The startup that never was.../and a future of promise
Some time ago, I posted about 'Why MBA, Do business'. Several years ago, my friends and I hatched an idea to 'do something on our own'. The 'dot crash' was looming but hadn't happened yet, and it seemed like a cool thing to have our own company. We all were engineers from good institutes and good company pedigree (Motorola, CISCO, IBM...)
It never happened, and in hindsight, and here's why. It's sort of easy for many to look at these points and say 'boy, you were stupid', and that's why it's called hindsight. You don't see it when you're in the middle of it.
1. Too many cooks - Look around. Most successful ventures have one or two founder(s). Not four. Not five. You might have a great team of 5 but often there is/are one or two at the top. A mob is not exactly the right one to take cohesive decisions. We teamed as five friends! The rationale was we were bringing in different skills - and the problem was the same as putting five managers in a room - not much is going to get done. But get one effective manager and five top notch engineers/other team members and a lot will get done. We ended as five individuals with their own opinions, time pressures and priorities. The inherent understanding was that we were all partners, and this pretty much killed quick decision making.
2. True passion is not part time - For various reasons, we did not want to quit our day jobs. I believe that if you want to do it right, you have to do it full time. Same with MBA. Same with your own venture. Part time makes it extremely hard to manage - and in our case, with 'too many cooks', it became close to impossible to make tangible progress each week.

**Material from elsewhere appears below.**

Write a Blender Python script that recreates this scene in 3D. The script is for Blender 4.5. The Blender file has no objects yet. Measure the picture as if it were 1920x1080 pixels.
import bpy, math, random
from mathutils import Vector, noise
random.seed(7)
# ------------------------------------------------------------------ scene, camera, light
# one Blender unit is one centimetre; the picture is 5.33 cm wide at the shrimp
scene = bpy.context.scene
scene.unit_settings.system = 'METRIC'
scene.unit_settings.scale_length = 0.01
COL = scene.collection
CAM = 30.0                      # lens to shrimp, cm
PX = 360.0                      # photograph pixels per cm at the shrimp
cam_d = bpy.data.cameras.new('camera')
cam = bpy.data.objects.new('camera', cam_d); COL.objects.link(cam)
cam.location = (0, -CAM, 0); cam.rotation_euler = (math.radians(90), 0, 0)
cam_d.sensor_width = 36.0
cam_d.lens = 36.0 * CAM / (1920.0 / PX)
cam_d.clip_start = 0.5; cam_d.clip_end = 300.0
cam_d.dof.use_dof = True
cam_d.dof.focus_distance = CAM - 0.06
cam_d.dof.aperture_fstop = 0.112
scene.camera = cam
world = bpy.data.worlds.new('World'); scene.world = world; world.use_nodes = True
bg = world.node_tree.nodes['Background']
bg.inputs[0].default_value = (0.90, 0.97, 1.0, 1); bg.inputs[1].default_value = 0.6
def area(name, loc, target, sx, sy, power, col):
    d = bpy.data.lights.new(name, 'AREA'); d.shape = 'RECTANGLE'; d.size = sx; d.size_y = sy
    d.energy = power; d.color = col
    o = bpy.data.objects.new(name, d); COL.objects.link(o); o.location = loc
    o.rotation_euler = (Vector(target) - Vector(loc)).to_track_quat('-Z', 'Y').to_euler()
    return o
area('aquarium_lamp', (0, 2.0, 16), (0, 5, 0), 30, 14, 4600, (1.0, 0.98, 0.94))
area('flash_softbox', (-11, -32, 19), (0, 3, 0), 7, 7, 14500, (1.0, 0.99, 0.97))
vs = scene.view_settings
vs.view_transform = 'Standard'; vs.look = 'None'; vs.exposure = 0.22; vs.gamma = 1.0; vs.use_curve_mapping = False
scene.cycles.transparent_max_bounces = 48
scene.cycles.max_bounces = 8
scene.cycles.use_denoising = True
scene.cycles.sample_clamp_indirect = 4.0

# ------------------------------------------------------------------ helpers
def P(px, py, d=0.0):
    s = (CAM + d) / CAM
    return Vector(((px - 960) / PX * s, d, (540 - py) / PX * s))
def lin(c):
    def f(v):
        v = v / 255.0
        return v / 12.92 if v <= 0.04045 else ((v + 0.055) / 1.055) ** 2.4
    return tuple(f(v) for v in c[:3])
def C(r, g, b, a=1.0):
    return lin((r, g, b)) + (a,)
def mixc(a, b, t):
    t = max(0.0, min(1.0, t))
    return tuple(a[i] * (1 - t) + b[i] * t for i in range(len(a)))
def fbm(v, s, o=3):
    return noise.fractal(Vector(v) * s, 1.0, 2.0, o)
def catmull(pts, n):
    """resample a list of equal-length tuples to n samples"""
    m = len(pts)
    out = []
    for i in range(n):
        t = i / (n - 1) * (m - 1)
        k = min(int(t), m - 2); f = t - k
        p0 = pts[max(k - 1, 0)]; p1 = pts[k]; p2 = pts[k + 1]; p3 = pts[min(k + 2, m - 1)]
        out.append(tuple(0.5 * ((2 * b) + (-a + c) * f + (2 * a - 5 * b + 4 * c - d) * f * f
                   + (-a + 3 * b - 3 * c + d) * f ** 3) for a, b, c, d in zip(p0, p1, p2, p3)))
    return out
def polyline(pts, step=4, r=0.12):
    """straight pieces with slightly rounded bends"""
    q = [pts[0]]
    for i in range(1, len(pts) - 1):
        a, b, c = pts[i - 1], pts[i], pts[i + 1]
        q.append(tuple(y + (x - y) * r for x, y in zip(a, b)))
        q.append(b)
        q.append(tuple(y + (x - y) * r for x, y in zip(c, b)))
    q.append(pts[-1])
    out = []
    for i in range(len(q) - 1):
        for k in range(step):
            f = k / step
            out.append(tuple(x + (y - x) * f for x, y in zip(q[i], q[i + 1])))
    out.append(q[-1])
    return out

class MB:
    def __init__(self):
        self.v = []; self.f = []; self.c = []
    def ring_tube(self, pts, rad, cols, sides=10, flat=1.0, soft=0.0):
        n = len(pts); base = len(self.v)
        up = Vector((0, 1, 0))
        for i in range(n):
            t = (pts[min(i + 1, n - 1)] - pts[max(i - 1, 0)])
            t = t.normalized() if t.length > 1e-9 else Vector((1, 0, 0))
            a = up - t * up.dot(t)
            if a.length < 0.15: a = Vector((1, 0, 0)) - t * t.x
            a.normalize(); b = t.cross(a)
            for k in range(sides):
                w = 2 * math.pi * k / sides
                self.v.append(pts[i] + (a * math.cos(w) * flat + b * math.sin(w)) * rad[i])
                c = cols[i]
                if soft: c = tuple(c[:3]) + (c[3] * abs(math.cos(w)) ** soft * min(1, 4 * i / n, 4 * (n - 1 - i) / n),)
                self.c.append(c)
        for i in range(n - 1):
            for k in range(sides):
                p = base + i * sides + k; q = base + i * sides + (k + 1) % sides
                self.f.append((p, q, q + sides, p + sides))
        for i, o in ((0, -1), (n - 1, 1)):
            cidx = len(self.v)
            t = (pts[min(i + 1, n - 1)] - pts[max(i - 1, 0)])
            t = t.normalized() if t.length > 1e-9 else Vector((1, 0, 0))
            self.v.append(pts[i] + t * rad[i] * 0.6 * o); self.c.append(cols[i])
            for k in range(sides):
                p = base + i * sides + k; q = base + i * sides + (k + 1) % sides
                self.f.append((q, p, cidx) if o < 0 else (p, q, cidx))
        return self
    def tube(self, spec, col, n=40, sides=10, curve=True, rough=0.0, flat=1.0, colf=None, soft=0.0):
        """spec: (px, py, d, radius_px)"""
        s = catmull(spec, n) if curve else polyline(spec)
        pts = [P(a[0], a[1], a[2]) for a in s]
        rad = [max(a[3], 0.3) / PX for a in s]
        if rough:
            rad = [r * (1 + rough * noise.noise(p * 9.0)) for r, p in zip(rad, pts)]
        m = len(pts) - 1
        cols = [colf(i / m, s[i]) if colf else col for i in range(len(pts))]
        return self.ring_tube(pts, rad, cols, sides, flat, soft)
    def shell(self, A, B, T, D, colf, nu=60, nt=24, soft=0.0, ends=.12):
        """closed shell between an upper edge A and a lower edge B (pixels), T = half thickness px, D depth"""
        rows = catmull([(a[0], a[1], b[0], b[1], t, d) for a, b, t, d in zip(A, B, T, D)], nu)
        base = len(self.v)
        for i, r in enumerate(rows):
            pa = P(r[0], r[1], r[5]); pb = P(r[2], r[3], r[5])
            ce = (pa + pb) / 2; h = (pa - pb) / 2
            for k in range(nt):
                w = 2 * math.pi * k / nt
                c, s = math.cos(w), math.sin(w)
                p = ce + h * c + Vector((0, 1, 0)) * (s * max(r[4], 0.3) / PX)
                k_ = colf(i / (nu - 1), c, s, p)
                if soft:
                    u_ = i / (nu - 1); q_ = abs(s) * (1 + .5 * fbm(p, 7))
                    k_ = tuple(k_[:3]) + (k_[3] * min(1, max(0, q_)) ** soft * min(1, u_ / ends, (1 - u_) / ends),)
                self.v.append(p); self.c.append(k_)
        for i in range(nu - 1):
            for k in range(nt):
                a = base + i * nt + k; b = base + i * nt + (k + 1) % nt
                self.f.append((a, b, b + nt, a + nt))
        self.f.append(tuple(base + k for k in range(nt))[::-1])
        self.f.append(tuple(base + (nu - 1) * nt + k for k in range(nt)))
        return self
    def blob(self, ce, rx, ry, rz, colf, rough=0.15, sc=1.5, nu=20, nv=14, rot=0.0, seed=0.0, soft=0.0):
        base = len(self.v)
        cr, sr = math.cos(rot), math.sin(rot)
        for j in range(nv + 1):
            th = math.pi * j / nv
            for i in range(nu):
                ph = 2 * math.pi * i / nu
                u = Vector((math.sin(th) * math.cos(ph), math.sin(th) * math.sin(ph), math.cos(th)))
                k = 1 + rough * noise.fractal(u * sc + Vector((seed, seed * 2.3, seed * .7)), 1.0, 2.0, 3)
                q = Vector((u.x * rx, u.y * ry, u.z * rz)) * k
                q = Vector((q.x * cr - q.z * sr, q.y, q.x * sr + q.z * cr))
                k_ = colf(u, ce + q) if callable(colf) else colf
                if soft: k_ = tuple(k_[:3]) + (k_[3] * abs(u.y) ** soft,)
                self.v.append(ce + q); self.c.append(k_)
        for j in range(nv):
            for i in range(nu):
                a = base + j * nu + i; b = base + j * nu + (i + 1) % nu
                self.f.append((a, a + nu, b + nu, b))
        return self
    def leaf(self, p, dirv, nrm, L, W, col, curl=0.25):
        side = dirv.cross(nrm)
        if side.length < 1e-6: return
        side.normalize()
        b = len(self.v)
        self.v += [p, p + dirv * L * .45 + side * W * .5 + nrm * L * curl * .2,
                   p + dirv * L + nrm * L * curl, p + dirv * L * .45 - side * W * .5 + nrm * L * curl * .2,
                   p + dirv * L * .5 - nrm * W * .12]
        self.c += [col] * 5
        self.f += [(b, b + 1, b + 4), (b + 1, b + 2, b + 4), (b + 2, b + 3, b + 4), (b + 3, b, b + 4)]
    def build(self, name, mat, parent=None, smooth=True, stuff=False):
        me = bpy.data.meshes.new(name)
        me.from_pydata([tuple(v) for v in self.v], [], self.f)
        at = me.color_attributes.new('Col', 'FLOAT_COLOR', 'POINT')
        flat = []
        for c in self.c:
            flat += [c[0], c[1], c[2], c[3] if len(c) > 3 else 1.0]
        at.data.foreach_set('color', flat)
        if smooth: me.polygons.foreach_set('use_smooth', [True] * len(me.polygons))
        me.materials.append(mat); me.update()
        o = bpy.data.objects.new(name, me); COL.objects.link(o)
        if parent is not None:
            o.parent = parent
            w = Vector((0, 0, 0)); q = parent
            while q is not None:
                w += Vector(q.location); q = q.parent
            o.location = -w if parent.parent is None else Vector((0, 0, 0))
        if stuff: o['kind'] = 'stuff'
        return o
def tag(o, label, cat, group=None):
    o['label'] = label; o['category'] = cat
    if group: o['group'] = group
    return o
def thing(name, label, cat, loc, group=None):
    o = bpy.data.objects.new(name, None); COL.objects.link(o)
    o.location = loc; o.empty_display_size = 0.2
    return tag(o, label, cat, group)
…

3. "Buying land without knowing what to build" - It doesn't make a lot of sense buy an expensive tract of land in the middle of a city and then wonder whether you want to build a mall, parking lot, apartment or a public toilet. You make investments with a purpose. We got gung-ho about doing our own thing, and then starting thinking of what we really should be doing. Wrong. I believe you need a purpose. You are either solving someone's problem, or you have an idea you are convinced (and are passionate) that it will work. The trouble with not having a strong purpose to start with is you spend hours debating what can even be done, without getting anywhere. The greatest reason is that no one had a deep, convincing argument that one specific idea was worth pursuing. When debates result in no particular answer, the enthusiasm dies.
4. No investment, not 'invested' - If you are putting your money, or are working on someone else's money (assuming you have a concscience), then you are invested in the idea. If you want to work cheap, put no money and hope something works - you are not invested in it. All of us wanted to get things done cheap (hey, barrier of entry is low, so let's try it really low!) and that meant no one had that overriding desire to get things done.
Self venture is hard. I have friends who have gone that road. I've participated in such discussions. And I've worked for a company as an early employee and watch it grow from less than 100 to 5000. It's a lot of work. One of my interests post INSEAD is to seek such entrepreneurial opportunities through venture funding and see if I can get a like minded classmate. But this time it will not be part-time - if I were to get into it, it's all the way. Otherwise I won't at all. If nothing, INSEAD has many alum who've done it their way, I would love to talk to them and hear from them.
(Seth Godin wrote some entry about how MBA is probably useless and all the super talented people should instead do MBA from his 'business school' - which is learn by venturing. If we were to draw an analogy, then 90% of grads from his school would have no jobs after graduating and the other 10% would be several times richer than any MBA grad. But in any case I still don't get the 'this or that' approach.)